- Associated Press - Thursday, December 18, 2014

DENVER (AP) - Congress acted too late if it wanted to block protections for a rare bird found only in Colorado and Utah, state and federal officials say.

A spending bill approved by Congress last week included a rider that blocks the Interior Department from spending money on rules to protect the Gunnison sage grouse. But one of its bureaus, the Fish and Wildlife Service, declared the less common bird threatened on Nov. 20, three weeks before the spending bill passed.

An estimated 5,000 Gunnison sage grouse remain, all of them in southwestern Colorado and southeastern Utah. The federal protections put in place last month bring restrictions on oil and gas drilling and other activity on up to 2,200 square miles of the bird’s habitat.

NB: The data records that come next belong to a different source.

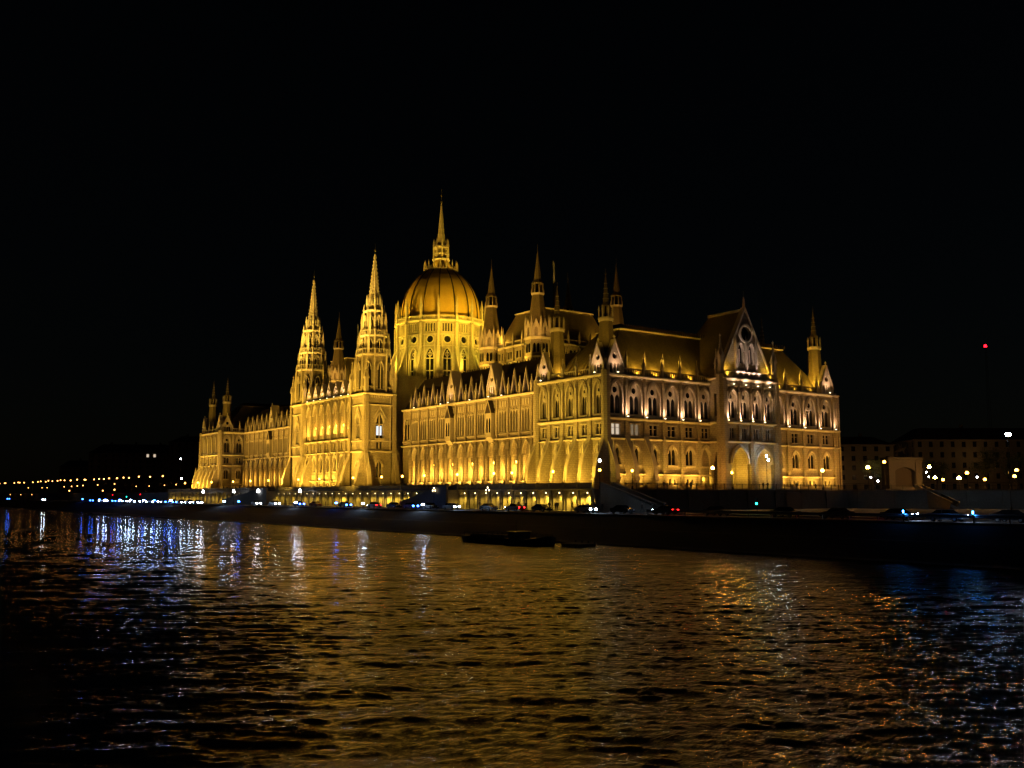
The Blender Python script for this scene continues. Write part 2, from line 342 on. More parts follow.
# --- end range and its corner pavilions (the block facing the camera, x -23..0)
def end_range(x0, x1, near):
    mb = MB()
    TR = frame(x0, 0, 0); W = x1-x0
    # solid core behind the glass
    box(mb, frame(0, 0, 0), x0+.9, x1-.9, -76.6, -.9, 8, 32.3, 'stone')
    palace(mb, TR, 0, W/5, 5, near, wl=1.7, wu=1.9)
    for i in range(6): buttress(mb, TR, i*W/5, .8)
    TE = frame(x1, 0, 90) if near else frame(x0, 77.5, -90)
    if near:
        palace(mb, TE, 0, 5.4, 5, True, wl=2.5, wu=3., lits={0: 'litglass', 1: 'litdim'})
        palace(mb, TE, 27, 4.6, 1, True, big=(0,), first=1, wl=2.3, wu=2.8)
        palace(mb, TE, 51.5, 6., 4, True, wl=2.5, wu=3.)
        for s in (.1, 5.4, 10.8): buttress(mb, TE, s, .9)
        for s in (49.5, 75.5): plate(mb, TE, rect(2, ZB-.5, 32.4, s+1), [], 0); ledge(mb, TE, s, s+2, 32.5, .55, .75); ledge(mb, TE, s, s+2, 23.5, .5, .8); ledge(mb, TE, s, s+2, 19.3, .35, .62)
        frus(mb, -.4, 76.7, ZB, 33., .8, .75, 8, 'stone')
        TS = frame(x0, 10, -90); palace(mb, TS, 0, 5, 2, False)
    else:
        palace(mb, TE, 0, 5.54, 14, False)
        TS = frame(x1, 0, 90); palace(mb, TS, 0, 5, 2, True, wl=2., wu=2.3)
        plate(mb, TS, rect(67.5, ZB-.5, 32.4, 43.75), [], 0)
    frus(mb, x1+(0.1 if near else 0), -.1, ZB-.4, 33.2, 1.05, .95, 8, 'stone'); frus(mb, x0, -.1, ZB-.4, 33.2, 1.0, .9, 8, 'stone')
    TB = frame(x1, 77.5, 180); palace(mb, TB, 0, W/4, 4, False)
    sec = section('corner_pavilion', mb); flush_windows(sec)
    # balustrade
    for a_ in [(TR, W/5, W*4/5)]+([(TE, 5.4, 31), (TE, 50, 71.3)] if near else [(TS, 4.6, 10), (TE, 5, 72)]):
        bm = MB(); balustrade(bm, *a_, 32.5); bm.obj('balustrade', sec)
    for i in range(1, 5):
        p = TR(i*W/5, .1, 0); pinnacle(sec, p[0], p[1], 32.6, 4.6, 2.4)
    gable(sec, TR, W/10, W/5-.5, 32.5, 39.4); gable(sec, TR, W*.9, W/5-.5, 32.5, 39.4)
    if near:
        for s in [5.4*i for i in range(2, 6)]+[57.5, 63.5, 69.5]:
            p = TE(s, .1, 0); pinnacle(sec, p[0], p[1], 32.6, 4.8, 2.5)
        gable(sec, TE, 2.7, 4.7, 32.5, 40.); gable(sec, TE, 73.6, 4.8, 32.5, 40.)
    else:
        gable(sec, TS, 2.5, 4.4, 32.5, 39.4); p = TS(7.5, .1, 0); pinnacle(sec, p[0], p[1], 32.6, 4.6, 2.4); p = TS(10, .1, 0); pinnacle(sec, p[0], p[1], 32.6, 4.6, 2.4)
    rb = MB(); hip_roof(rb, x0+1.6, x1-1.6, 1.8, 75.7, 32.9, 43.9, 6.2, 9.5, 1.7)
    box(rb, frame(0, 0, 0), x0+.5, x1-.5, -77, -.5, 32.2, 32.95, 'trim')
    # dormers
    T_ = frame(x1-2.2, 0, 90)
    if near:
        for s in [8.1+5.4*i for i in range(4)]+[54.5, 60.5, 66.5]:
            box(rb, T_, s-.16, s+.16, -.6, .1, 33., 37.2, 'trim'); frus(rb, *T_(s, -.2, 0)[:2], 37.2, 38.6, .3, 0, 4, 'trim')
    if near:
        def seam(p, q, r_=.09, k='slate'):
            prism(rb, [(p[0], p[1]-r_, p[2]-.1), (p[0], p[1]+r_, p[2]-.1), (p[0], p[1], p[2]+.06), (q[0], q[1]-r_, q[2]-.1), (q[0], q[1]+r_, q[2]-.1), (q[0], q[1], q[2]+.06)], k)
        for y in np.arange(4.4, 73.5, 1.35):
            e_ = min(1., (y-1.8)/9.5, (75.7-y)/9.5); 
            if 30 < y < 49.6: continue
            seam((x1-1.6, y, 32.9), (x1-1.6-6.2*e_, y, 32.9+11*e_))
        for y in np.arange(11.5, 66.5, .7): box(rb, frame(x1-6.6, y, 90), -.06, .06, -.04, .04, 44.1, 45.0, 'dslate')
    for x_ in np.arange(x0+3, x1-2.5, 1.25):
        e_ = min(1., (x_-x0-1.6)/6.2, (x1-1.6-x_)/6.2); prism(rb, [(x_-.09, 1.8, 32.85), (x_+.09, 1.8, 32.85), (x_, 1.8, 33.1), (x_-.09, 1.8+9.5*e_, 32.8+11*e_), (x_+.09, 1.8+9.5*e_, 32.8+11*e_), (x_, 1.8+9.5*e_, 33.06+11*e_)], 'slate')
    rb.obj('roof', sec)
    for (x, y) in ((x1-3.2, 3.2), (x0+3.2, 3.2), (x1-3.2, 73.4), (x0+3.2, 73.4)): turret_slate(sec, x, y)
    return sec, TR, TE, W
secS, TRs, TEs, WS = end_range(-23., 0., True)
secN, TRn, TEn, WN = end_range(-254., -231., False)

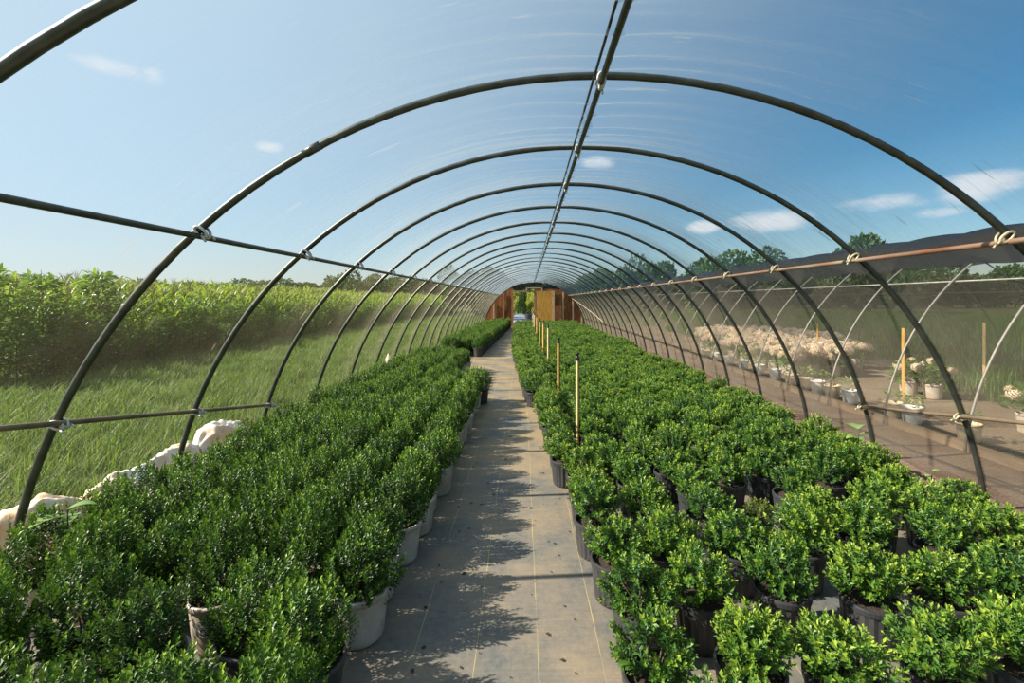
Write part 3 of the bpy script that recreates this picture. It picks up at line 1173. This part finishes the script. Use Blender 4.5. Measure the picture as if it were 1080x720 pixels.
# ------------------------------------------------------------------ bunched white film along the foot of the left wall
def bunch(y0_, y1_, r0, seed, label, x0=-3.34):
    g = np.random.default_rng(seed)
    n, k = int((y1_ - y0_) / .018), 44
    Y = np.linspace(y0_, y1_, n + 1)
    Q = np.linspace(0, 2 * PI, k, endpoint=False)
    YY, QQ = np.meshgrid(Y, Q, indexing='ij')
    e = np.clip(np.minimum(YY - y0_, y1_ - YY) / .22, 0, 1) ** .5
    ph = g.random(12) * 6
    w1 = QQ * 2 + 1.3 * np.sin(YY * 4.1 + ph[5])
    fold = (1 - np.abs(np.sin(YY * 6.0 + 1.9 * np.sin(w1) + ph[1]))) ** 1.2 + .7 * (1 - np.abs(np.sin(YY * 13.0 + 2.6 * np.sin(QQ * 2 + ph[6]) + ph[2]))) + .35 * (1 - np.abs(np.sin(YY * 29.0 + 3.0 * np.sin(QQ * 3 + ph[10]) + ph[11])))
    long_ = np.sin(5 * QQ + 3.0 * np.sin(YY * 2.2 + ph[3]) + ph[7]) + .5 * np.sin(9 * QQ - 5 * YY + ph[8])
    rad = r0 * (.82 + .14 * np.sin(YY * 4.3 + ph[0]) + .17 * fold + .05 * long_ + .012 * np.sin(31 * YY + 7 * QQ + ph[9]))
    rad = rad * (.30 + .70 * e)
    X = x0 + np.cos(QQ) * rad * .75 + .06 * np.sin(YY * 3 + ph[5])
    Z = np.maximum(r0 * .90 + np.sin(QQ) * rad, 0.0)
    V = np.stack([X, YY, Z], -1).reshape(-1, 3)
    i = np.arange(n)[:, None] * k + np.arange(k)[None, :]
    j = np.arange(n)[:, None] * k + ((np.arange(k) + 1) % k)[None, :]
    F = np.stack([i, j, j + k, i + k], -1).reshape(-1, 4)
    o = obj('bunched_film', np_mesh('bunched_film', V, F, True), M_SHEET)
    return tag(o, label, 'plastic sheet', 'bunched white film along the left wall')


bunch(1.5, 2.72, .185, 1, 'white bunched plastic film outside the left wall, nearest bundle')
bunch(2.74, 3.42, .205, 2, 'white bunched plastic film outside the left wall, second bundle with a raised fold')
bunch(3.45, 4.72, .185, 3, 'white bunched plastic film outside the left wall, low middle bundle')
bunch(4.74, 5.5, .205, 4, 'orange stained bunched plastic film, farthest bundle outside the left wall')
# a scrap of white plastic further along
mb = MB()
mb.add([(0, 0, 0), (.05, .02, .0), (.07, .0, .14), (.02, .03, .25), (-.03, .0, .12), (.03, -.03, .1)], [(0, 1, 2, 5), (5, 2, 3, 4), (0, 5, 4), (1, 0, 4, 3), (1, 3, 2)])
o = mb.build('plastic_scrap', M_SHEET, None, (-2.86, 9.4, .42))
mb = MB()
mb.tube([(.03, 0, -.42), (.03, 0, .1)], .008, 6)
mb.build('stick', M_STEM, o)
tag(o, 'small white plastic scrap on a stick by the left wall', 'plastic scrap')

# ------------------------------------------------------------------ grass strip on the left
def blades_mesh(name, seed, n, rad, h0, h1, wdt, bend=.5, seg=3):
    g = np.random.default_rng(seed)
    V, F, T = [], [], []
    for i in range(n):
        a, rr = g.random() * 2 * PI, rad * math.sqrt(g.random())
        x, y = rr * math.cos(a), rr * math.sin(a)
        h = h0 + (h1 - h0) * g.random()
        b = g.random() * 2 * PI
        bx, by = math.cos(b), math.sin(b)
        sx, sy = -by, bx
        bd = bend * g.random() * h
        base = len(V)
        for k in range(seg + 1):
            q = k / seg
            wd = wdt * (1 - q) ** .7 * .5 + .0006
            cx, cy, cz = x + bx * bd * q * q, y + by * bd * q * q, h * (q - .25 * q * q * bend)
            V += [(cx + sx * wd, cy + sy * wd, cz), (cx - sx * wd, cy - sy * wd, cz)]
        tt = g.random()
        for k in range(seg):
            F.append((base + 2 * k, base + 2 * k + 1, base + 2 * k + 3, base + 2 * k + 2))
            T.append(min(1, tt * .7 + .3 * k / seg))
    return np_mesh(name, V, F, False, {'tint': T})


def hidden_source(o):
    return o


gt = []
pts = []
g2 = np.random.default_rng(5)
# near, tall, loose grass and farther mown-looking strip, all one grass object; the three source tufts stand among it
for i in range(3):
    me = blades_mesh('grass_tuft', 40 + i, 42, .14, .10, .30, .008, .9)
    o = obj('grass_tuft', me, M_GRASS, None, (-4.2 - i * .7, 3.0 + i * .4, -.02))
    tag(o, 'tuft of long grass outside the left wall', 'grass', 'grass tufts outside the left wall')
    gt.append([o])
n = 9500
yy = 1.0 + 47 * g2.random(n) ** 1.35
xx = -3.62 - 7.4 * g2.random(n)
pts = np.stack([xx, yy, np.full(n, -.02)], 1)
pts = np.array([p for p in pts if -60 < 557 + 490 * p[0] / p[1] < 620])
scatter('grass', pts, gt, 'sunlit grass strip between the hoop house and the corn field', 51, .35, 1.5)

# ------------------------------------------------------------------ corn field
def corn_variant(seed):
    g = np.random.default_rng(seed)
    h = 2.25 + .25 * g.random()
    st = MB()
    st.tube([(0, 0, -.05), (.01, 0, h * .5), (.0, .01, h * .86)], [.014, .012, .006], 5)
    V, F, T = [], [], []
    nl = 13
    for i in range(nl):
        z = .25 + (h * .86 - .3) * (i / (nl - 1))
        a = (i % 2) * PI + g.normal(0, .5) + seed
        L = .60 + .30 * math.sin(PI * min(1, (i + 2) / nl)) * (0.8 + .4 * g.random())
        up = 1.22 - .35 * g.random() + (.12 if i > nl - 5 else 0)
        seg = 6
        b = len(V)
        for k in range(seg + 1):
            q = k / seg
            r = L * (q * math.cos(up) + .25 * q * q)
            zz = z + L * (q * math.sin(up) - (.70 if i < nl - 6 else .30) * q * q)
            wd = .038 * math.sin(PI * (.12 + .88 * q)) ** .7 + .001
            sx, sy = -math.sin(a), math.cos(a)
            V += [(r * math.cos(a) + sx * wd, r * math.sin(a) + sy * wd, zz + .015), (r * math.cos(a), r * math.sin(a), zz), (r * math.cos(a) - sx * wd, r * math.sin(a) - sy * wd, zz + .015)]
        for k in range(seg):
            c = b + 3 * k
            F += [(c, c + 1, c + 4, c + 3), (c + 1, c + 2, c + 5, c + 4)]
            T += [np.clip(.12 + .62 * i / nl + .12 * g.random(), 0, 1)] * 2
    leaves = np_mesh('leaf_blades', V, F, True, {'tint': T})
    ts = MB()
    for i in range(7):
        a = i * 2.4
        ts.tube([(0, 0, h * .84), (.05 * math.cos(a), .05 * math.sin(a), h * .94), (.11 * math.cos(a) * (i > 0), .11 * math.sin(a) * (i > 0), h * (1.0 if i == 0 else .985))], [.006, .005, .002], 4)
    tm_ = ts.mesh('tassel')
    at = tm_.attributes.new('tint', 'FLOAT', 'FACE')
    at.data.foreach_set('value', list(np.full(len(tm_.polygons), .5)))
    return st.mesh('stalk'), leaves, tm_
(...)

The Gunnison grouse is related to the more common greater sage grouse, which is at the center of a separate and larger debate over federal protection across 11 Western states. The spending bill forbids money for rules to protect the greater sage grouse.

The wording on the Gunnison grouse appeared to be an oversight, perhaps written before it was declared threatened and never updated. It wasn’t known who drafted the provision.

“The language does not stop the Gunnison (sage grouse) from being listed,” said Emily Beyer, a spokeswoman for the Interior Department. But the measure does interfere with work on exemptions that would give landowners more certainty about what bird-protection restrictions they might face, she said.

John Harja, a policy analyst in Utah Gov. Gary Herbert’s office, said Interior officials could have ensured the exemption work, which would soften those restrictions, could proceed when they listed the bird last month.

The rider expires late next year. The prospects of it being rewritten, renewed or allowed to die are unclear.

Colorado has said it plans to sue the U.S. Fish and Wildlife Service over the listing, arguing the agency paid too little attention to state and local conservation efforts. Harja said Utah plans to file a notice of intent to sue, taking the same position as Colorado.

A coalition of environmental groups also plans to sue, arguing the Gunnison grouse is in worse shape than Fish and Wildlife said and should have been granted the more protective endangered status.